Roman satirists often adopt the persona of downtrodden underdog, giving us the ‘worm’s-eye view’ of real life in the street rather than the idealised rhetoric of the senate. Tom Geue does not examine the obvious classic case of posed inferiority in satire—Juvenal 10—where the poet argues that wealth, power, beauty etc. are all in fact impediments to the happy life and one is better off being worse off. Geue looks instead at the studied anonymity and personal invisibility of Phaedrus and Juvenal, a less obvious but more original way to view the inferiority-stance of the satirist. Similar things could be said of Gregory Hutchinson’s essay ‘On not being beautiful’, which takes a slightly oblique view of the issue. He applies formal logic to the poetic form and argues that it seems axiomatic in much Roman literature that the object of love is always regarded as beautiful, even though there are counter-examples galore from the historical (Cleopatra was less of a beauty than Octavia) to the didactic (Lucretius 4.1278-82 concedes that women who are inferior in looks but ‘compliant in manner’ are loved).
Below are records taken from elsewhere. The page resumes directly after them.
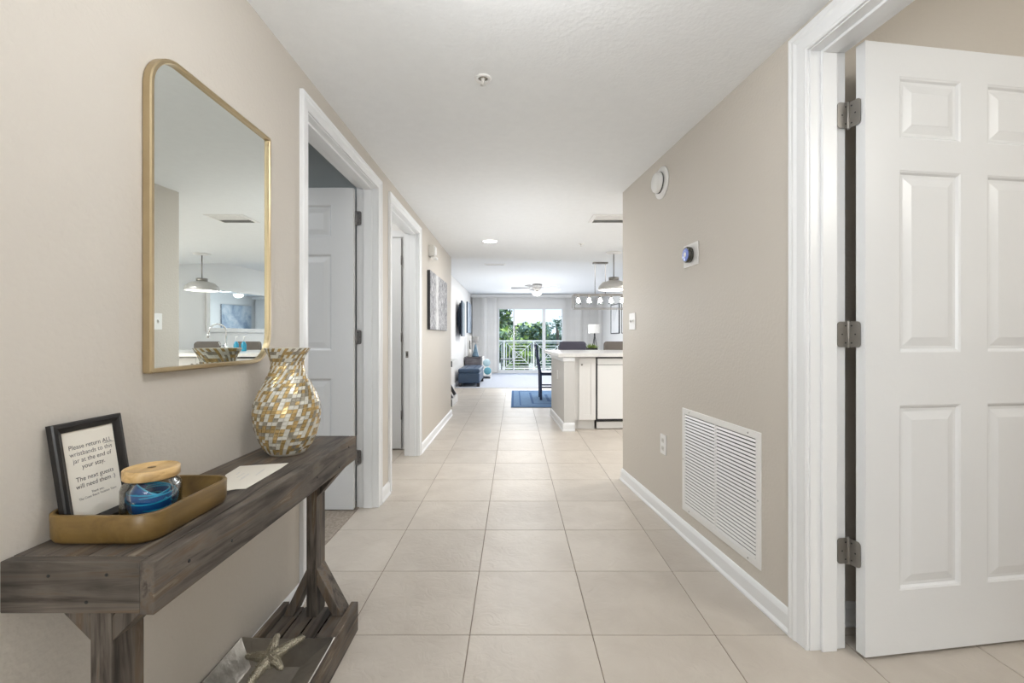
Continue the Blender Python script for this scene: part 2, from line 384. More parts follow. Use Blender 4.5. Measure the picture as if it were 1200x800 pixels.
# ------------------------------------------------------------------ floor
fl = sempty('floor', (0, 0, 0))
obj('grout_bed', prism([(-2.45, -1.7), (4.4, -1.7), (4.4, 9.82), (-1.45, 9.82), (-1.45, 6.2), (-1.0, 6.2), (-1.0, 4.6), (-2.45, 4.6)], -.10, -.0025), 'grout', fl)
TP = .4536; TY = .4552; X0 = -.1643; Y0 = 1.673
tcache = {}
for j in range(-6, 19):
    y0 = Y0 + TY * j; y1 = y0 + TY
    if y1 < -.25 or y0 > 9.79: continue
    y1 = min(y1, 9.80)
    if y1 < 3.1: xmin = -1.003
    elif y0 < 4.45: xmin = -2.2
    elif y0 < 6.3: xmin = -.99
    else: xmin = -1.31
    if y0 < 1.70: xmax = 2.4
    elif y0 < 3.4: xmax = RW(y0) + .04
    else: xmax = 3.55 if y0 < 5.2 else 2.9
    if y0 < 0.9: xmin = -.88; xmax = min(xmax, 1.6)
    i = math.floor((xmin - X0) / TP)
    while X0 + TP * i < xmax - .02:
        x0 = max(xmin, X0 + TP * i); x1 = min(xmax, X0 + TP * (i + 1)); i += 1
        if x1 - x0 < .03: continue
        key = (round(x1 - x0, 3), round(y1 - y0, 3))
        if key not in tcache:
            g = .0018; o = obj('tile', box(g, key[0] - g, g, key[1] - g, -.012, 0), 'tile', fl, bevel=.0015, segs=1); tcache[key] = o
        else:
            o = tcache[key].copy(); C.objects.link(o)
        o.location = (x0, y0, -.0004 * random.random())
structure(obj('floor', prism([(-4.6, -1.7), (-1.0, -1.7), (-1.0, 3.1), (-4.6, 3.1)], -.06, .004), 'carpet2'), 'taupe carpet of the left side bedroom')
structure(obj('floor', prism([(-1.5, 9.80), (4.4, 9.80), (4.4, YB), (-1.5, YB)], -.06, .006), 'carpet'), 'pale carpet of the living room beyond the tiles')

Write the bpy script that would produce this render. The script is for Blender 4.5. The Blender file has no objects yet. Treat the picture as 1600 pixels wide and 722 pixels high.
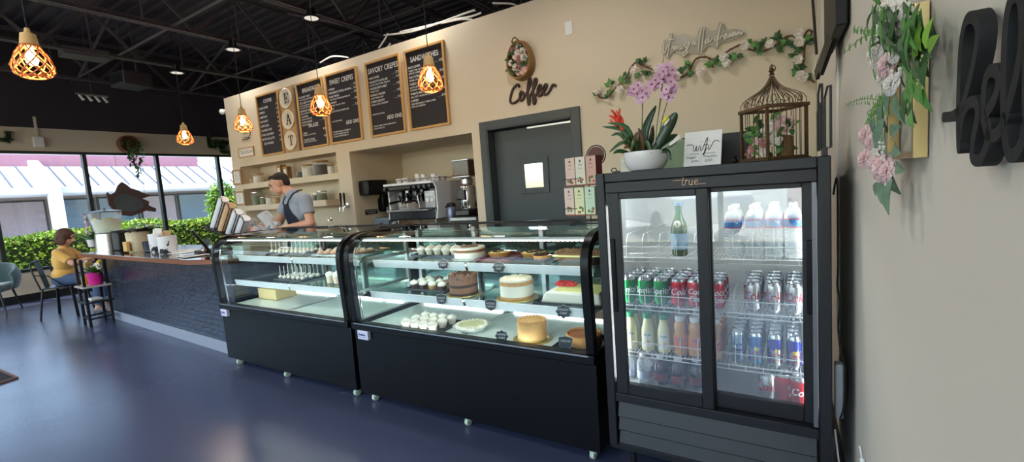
WORLD_S=.27; SUN_S=2.6; EXPO=1.72; LED_S=5.5; LAMP_W=26; FR_EXTRA=.07; FRL_S=12; BULB_S=11
import bpy, bmesh, math, random
from mathutils import Vector, Matrix, Euler, noise
random.seed(7)
SC = bpy.context.scene
COL = SC.collection
PI = math.pi
V = Vector

# ---------------------------------------------------------------- camera
F_PX = 713.45; YAW, PITCH, ROLL = .5596, .09563, .07266; EYE = V((0, 0, 1.39))
_f = V((-math.sin(YAW)*math.cos(PITCH), math.cos(YAW)*math.cos(PITCH), -math.sin(PITCH)))
_r = V((math.cos(YAW), math.sin(YAW), 0)); _d = _f.cross(_r)
_c, _s = math.cos(ROLL), math.sin(ROLL)
RT = _r*_c + _d*_s; DN = _d*_c - _r*_s; FW = _f
cam_data = bpy.data.cameras.new('camera'); cam = bpy.data.objects.new('camera', cam_data); COL.objects.link(cam)
cam_data.sensor_width = 36; cam_data.sensor_fit = 'HORIZONTAL'; cam_data.lens = F_PX/1600*36
cam_data.clip_start = .02; cam_data.clip_end = 300
cam.matrix_world = Matrix(((RT.x, -DN.x, -FW.x, EYE.x), (RT.y, -DN.y, -FW.y, EYE.y), (RT.z, -DN.z, -FW.z, EYE.z), (0, 0, 0, 1)))
SC.camera = cam
def ray(x, y): return RT*((x-800)/F_PX) + DN*((y-361)/F_PX) + FW
def ony(x, y, Y): d = ray(x, y); return EYE + d*(Y/d.y)
def onx(x, y, X): d = ray(x, y); return EYE + d*(X/d.x)
def onz(x, y, Z): d = ray(x, y); return EYE + d*((Z-EYE.z)/d.z)
# right wall: X = WR0 + (4.1-Y)*WRK
WR0, WRK = .137, .019
def wallx(Y): return WR0 + (4.1-Y)*WRK
def onr(x, y, off=0):
    d = ray(x, y); t = (WR0-off+4.1*WRK)/(d.x + WRK*d.y); return EYE + d*t

# ---------------------------------------------------------------- mesh builder
class MB:
    def __init__(s): s.v = []; s.f = []; s.mi = []; s.cur = 0; s.M = Matrix.Identity(4); s.fl = []
    def m(s, i): s.cur = i; return s
    def at(s, M): s.M = M; return s
    def add(s, vs, fs, flat=False):
        n = len(s.v); M = s.M
        s.v += [M @ V(p) for p in vs]
        for f in fs: s.f.append([i+n for i in f]); s.mi.append(s.cur); s.fl.append(flat)
        return s
    def box(s, x0, x1, y0, y1, z0, z1):
        v = [(x, y, z) for x in (x0, x1) for y in (y0, y1) for z in (z0, z1)]
        return s.add(v, [(0,1,3,2),(4,6,7,5),(0,4,5,1),(2,3,7,6),(0,2,6,4),(1,5,7,3)])
    def cbox(s, c, d): return s.box(c[0]-d[0]/2, c[0]+d[0]/2, c[1]-d[1]/2, c[1]+d[1]/2, c[2]-d[2]/2, c[2]+d[2]/2)
    def bar(s, a, b, w, h, up=(0,0,1)):
        a, b = V(a), V(b); d = (b-a).normalized(); u = V(up)
        sd = d.cross(u)
        if sd.length < 1e-4: sd = d.cross(V((1,0,0)))
        sd.normalize(); u = sd.cross(d).normalized()
        v = [p + sd*i*w/2 + u*j*h/2 for p in (a, b) for i in (-1,1) for j in (-1,1)]
        return s.add(v, [(0,1,3,2),(4,6,7,5),(0,4,5,1),(2,3,7,6),(0,2,6,4),(1,5,7,3)])
    def cyl(s, p0, p1, r0, r1=None, n=16, caps=True):
        return s.tube([p0, p1], [r0, r0 if r1 is None else r1], n, caps=caps)
    def tube(s, pts, r, n=8, closed=False, caps=True, flat=1.0):
        P = [V(p) for p in pts]; k = len(P); R = r if isinstance(r, (list, tuple)) else [r]*k
        T = []
        for i in range(k):
            a = P[(i-1) % k] if (closed or i > 0) else P[i]; b = P[(i+1) % k] if (closed or i < k-1) else P[i]
            t = b-a; T.append(t.normalized() if t.length > 1e-9 else V((0,0,1)))
        u = T[0].orthogonal().normalized(); vs = []
        for i in range(k):
            u = u - T[i]*u.dot(T[i]); u = u.normalized() if u.length > 1e-6 else T[i].orthogonal().normalized()
            w = T[i].cross(u)
            for j in range(n):
                a = 2*PI*j/n; vs.append(P[i] + (u*math.cos(a) + w*math.sin(a)*flat)*R[i])
        fs = []
        for i in range(k if closed else k-1):
            for j in range(n):
                a = i*n+j; b = i*n+(j+1) % n; c = ((i+1) % k)*n+(j+1) % n; d = ((i+1) % k)*n+j
                fs.append((a, b, c, d))
        if caps and not closed: fs += [tuple(range(n))[::-1], tuple(range((k-1)*n, k*n))]
        return s.add(vs, fs)
    def lathe(s, prof, n=24, o=(0,0,0), cap=True):
        vs = []; k = len(prof)
        for r, z in prof:
            for j in range(n): a = 2*PI*j/n; vs.append((o[0]+r*math.cos(a), o[1]+r*math.sin(a), o[2]+z))
        fs = [(i*n+j, i*n+(j+1) % n, (i+1)*n+(j+1) % n, (i+1)*n+j) for i in range(k-1) for j in range(n)]
        if cap: fs += [tuple(range(n))[::-1], tuple(range((k-1)*n, k*n))]
        return s.add(vs, fs)
    def ell(s, c, r, n=12, m=8, rot=None):
        if not isinstance(r, (list, tuple)): r = (r, r, r)
        R = rot.to_matrix() if rot is not None else Matrix.Identity(3)
        vs = [V(c) + R @ V((0, 0, r[2]))]
        for i in range(1, m):
            t = PI*i/m
            for j in range(n):
                a = 2*PI*j/n; vs.append(V(c) + R @ V((r[0]*math.sin(t)*math.cos(a), r[1]*math.sin(t)*math.sin(a), r[2]*math.cos(t))))
        vs.append(V(c) + R @ V((0, 0, -r[2])))
        fs = [(0, 1+j, 1+(j+1) % n) for j in range(n)]
        for i in range(m-2):
            for j in range(n): a = 1+i*n; fs.append((a+j, a+n+j, a+n+(j+1) % n, a+(j+1) % n))
        L = len(vs)-1; a = 1+(m-2)*n
        fs += [(L, a+(j+1) % n, a+j) for j in range(n)]
        return s.add(vs, fs)
    def prism(s, pts, h0, h1, ax='z'):
        k = len(pts)
        def P(p, h): return (p[0], p[1], h) if ax == 'z' else ((p[0], h, p[1]) if ax == 'y' else (h, p[0], p[1]))
        vs = [P(p, h0) for p in pts] + [P(p, h1) for p in pts]
        return s.add(vs, [tuple(range(k))[::-1], tuple(range(k, 2*k))] + [(i, (i+1) % k, k+(i+1) % k, k+i) for i in range(k)])
    def quad(s, a, b, c, d): return s.add([a, b, c, d], [(0,1,2,3)])
    def leaf(s, base, d, L, W, up=(0,0,1), bend=.25, fold=.15, n=5):
        """pointed leaf blade from base along d"""
        d = V(d).normalized(); up = V(up); sd = d.cross(up)
        if sd.length < 1e-3: sd = d.orthogonal()
        sd.normalize(); u = sd.cross(d).normalized(); vs = []; b = V(base)
        for i in range(n+1):
            t = i/n; w = W*math.sin(PI*min(1, t*.92+.06))**.8*.5
            p = b + d*(L*t) - u*(bend*L*t*t)
            vs += [p - sd*w + u*w*fold, p - u*w*.1, p + sd*w + u*w*fold]
        fs = []
        for i in range(n):
            a = 3*i; fs += [(a, a+1, a+4, a+3), (a+1, a+2, a+5, a+4)]
        return s.add(vs, fs)
def T(x=0, y=0, z=0, rx=0, ry=0, rz=0, s=1.0):
    return Matrix.Translation((x, y, z)) @ Euler((rx, ry, rz)).to_matrix().to_4x4() @ Matrix.Scale(s, 4)

def obj(name, mb, mats, parent=None, bevel=0, seg=2, sharp=.6, loc=None, solid=0, mods=None, recalc=True):
    me = bpy.data.meshes.new(name)
    me.from_pydata([tuple(p) for p in mb.v], [], mb.f)
    if not isinstance(mats, (list, tuple)): mats = [mats]
    for m in mats: me.materials.append(m)
    if len(mats) > 1: me.polygons.foreach_set('material_index', mb.mi)
    if recalc:
        bm = bmesh.new(); bm.from_mesh(me); bmesh.ops.recalc_face_normals(bm, faces=bm.faces); bm.to_mesh(me); bm.free()
    me.polygons.foreach_set('use_smooth', [True]*len(me.polygons))
    me.set_sharp_from_angle(angle=sharp)
    o = bpy.data.objects.new(name, me); COL.objects.link(o)
    if parent is not None: o.parent = parent
    if loc is not None: o.location = loc
    if bevel:
        b = o.modifiers.new('bevel', 'BEVEL'); b.width = bevel; b.segments = seg; b.limit_method = 'ANGLE'; b.angle_limit = .7; b.harden_normals = False
    if solid:
        b = o.modifiers.new('solid', 'SOLIDIFY'); b.thickness = solid; b.offset = 0
    return o
def tag(o, label, cat, group=None, kind=None):
    if label: o['label'] = label
    if cat: o['category'] = cat
    if group: o['group'] = group
    if kind: o['kind'] = kind
    return o
def thing(name, label, cat, loc=(0,0,0), rz=0, group=None, rot=None):
    o = bpy.data.objects.new(name, None); COL.objects.link(o); o.empty_display_size = .05
    o.location = loc; o.rotation_euler = rot if rot is not None else (0, 0, rz)
    return tag(o, label, cat, group)
def struct(name, mb, mats, **k):
    o = obj(name, mb, mats, **k); o['kind'] = 'structure'; return o
def dup(root, loc, rz=None, label=None, group=None, scale=None):
    r = root.copy(); COL.objects.link(r); r.location = loc
    if rz is not None: r.rotation_euler = (0, 0, rz)
    if scale is not None: r.scale = (scale,)*3 if not isinstance(scale, tuple) else scale
    if label: r['label'] = label
    if group: r['group'] = group
    for ch in KIDS(root):
        c = ch.copy(); COL.objects.link(c); c.parent = r
        for g in KIDS(ch):
            d = g.copy(); COL.objects.link(d); d.parent = c
    return r
def KIDS(o): return list(o.children)

_font_cache = {}
def textgeo(body, size=1.0, extrude=0.0, offset=0.0, spacing=1.0, align='LEFT'):
    key = (body, size, extrude, offset, spacing, align)
    if key in _font_cache: return _font_cache[key]
    cu = bpy.data.curves.new('t', 'FONT'); cu.body = body; cu.size = size; cu.extrude = extrude; cu.offset = offset
    cu.space_character = spacing; cu.align_x = align; cu.resolution_u = 2
    o = bpy.data.objects.new('t', cu); COL.objects.link(o)
    dg = bpy.context.evaluated_depsgraph_get()
    me = bpy.data.meshes.new_from_object(o.evaluated_get(dg))
    vs = [v.co.copy() for v in me.vertices]; fs = [tuple(p.vertices) for p in me.polygons]
    bpy.data.objects.remove(o); bpy.data.curves.remove(cu); bpy.data.meshes.remove(me)
    _font_cache[key] = (vs, fs); return vs, fs
def addtext(mb, body, M, size=1.0, extrude=.0005, offset=0.0, spacing=1.0, align='LEFT', sx=1.0, shear=0.0, width=None):
    """letters in the local XY plane of M (x right, y up, z towards reader)"""
    vs, fs = textgeo(body, size, extrude, offset, spacing, align)
    if width:
        w = max(v.x for v in vs)-min(v.x for v in vs); sx = width/w
    mb.add([M @ V((v.x*sx + v.y*shear, v.y, v.z)) for v in vs], fs)
def wraptext(mb, body, r, z, a0, size, sx=1.0, offset=0.0, shear=0.0, align='CENTER', arc=0.0):
    """letters wrapped around a vertical cylinder of radius r; a0 = angle of the text centre"""
    vs, fs = textgeo(body, size, 0.0, offset, 1.0, align)
    out = []
    for v in vs:
        x = v.x*sx + v.y*shear; a = a0 + x/r; out.append((r*math.cos(a), r*math.sin(a), z + v.y + arc*x))
    mb.add(out, fs)
def vert(x, y, z, side='y'):
    """matrix for writing on a vertical surface facing -Y"""
    return Matrix.Translation((x, y, z)) @ Euler((PI/2, 0, 0)).to_matrix().to_4x4()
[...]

Horace is served by two very different essays. Victoria Rimell gives us a reading of the Ars Poetica in which the socially inferior but intellectually superior poet is seen as advising the politically superior young Pisones in a tone of didactic authority, while Stephen Harrison’s essay on ‘Homoerotic colour in Horace’s Odes’ is a beautifully written piece examining the many places where the poet voices desire for male characters. The quest to restore gay love to its rightful place in the reading of Horace is not new—and Horace does not (to my mind) tinge his homoerotic words with a tone of inferiority, in a Roman world where homoerotic desire is taken for granted (e.g. Lucretius [4.1053-4] who puts boys before women). Horace is after all composing for an audience which appreciated male and female beauty, and the poet is (inter alia) playing his audience as well as playing with the well-known homoerotic precedents in Greek poetry.
Vassiliki Panoussi examines the way Tacitus depicts the sexually aggressive women Messalina and Agrippina in his Annals, whose refusal to enact the submissive role sees them murdered back into line. Messalina deconstructs the whole edifice of marriage in her union with Silius and the language in which this is laid out is coloured with reference to other transgressive females (such as Bacchants): Agrippina deconstructed the norms of parental behaviour in her incestuous relationship with her son and her death is a dramatic and stylised tour de force which reinforces the stereotype and restores the hierarchy which this woman had challenged.
Ellen O’Gorman examines the role played when the many-headed Roman plebs opens its collective mouth in the pages of Tacitus and Livy. Her unpacking of some of the places where they are heard to shout (e.g. Tacitus Histories 1.32) is superb: this author plausibly teases out from the narrative the ipsissima verba of the chanting crowd and gives us a real insight into the power of the relatively powerless when it assumes a voice. Dunstan Lowe’s essay on the figure of the praeco in Roman Love Elegy examines another shouter—the barking crier—in life and in poetry. Here was another example of a man of inferior status who nonetheless commanded attention and earned respect.
Shadi Bartsch’s essay looks at how Fulgentius found a way through the Christian resistance to the pleasure of pagan literature, and managed to reclaim the Aeneid as a text worth reading. Christians already allegorised unappealing bits of scripture and did not at first allow pagan literature to be sanitised in this way: Fulgentius managed to allegorise this iconic pagan text and his ‘radical hermeneutics’ paved the way for a rapprochement between the Christian and the lover of Classical learning. Philip Hardie’s final chapter (‘Cowherds and Saints’) examines a delightful poem by Paulinus of Nola, where the gospel message of humility was translated into fine Latin poetry.
This is a surprising and fascinating book. There is little on the obvious areas—not much on recusatio, the Heroides, irony or Seneca, to name but four. We are given thirteen highly individual takes on the subject, with some cross-reference but no single theme. Typographical errors are very few, and the book is admirably proof-read and produced. There is a full bibliography, a general index and an index locorum.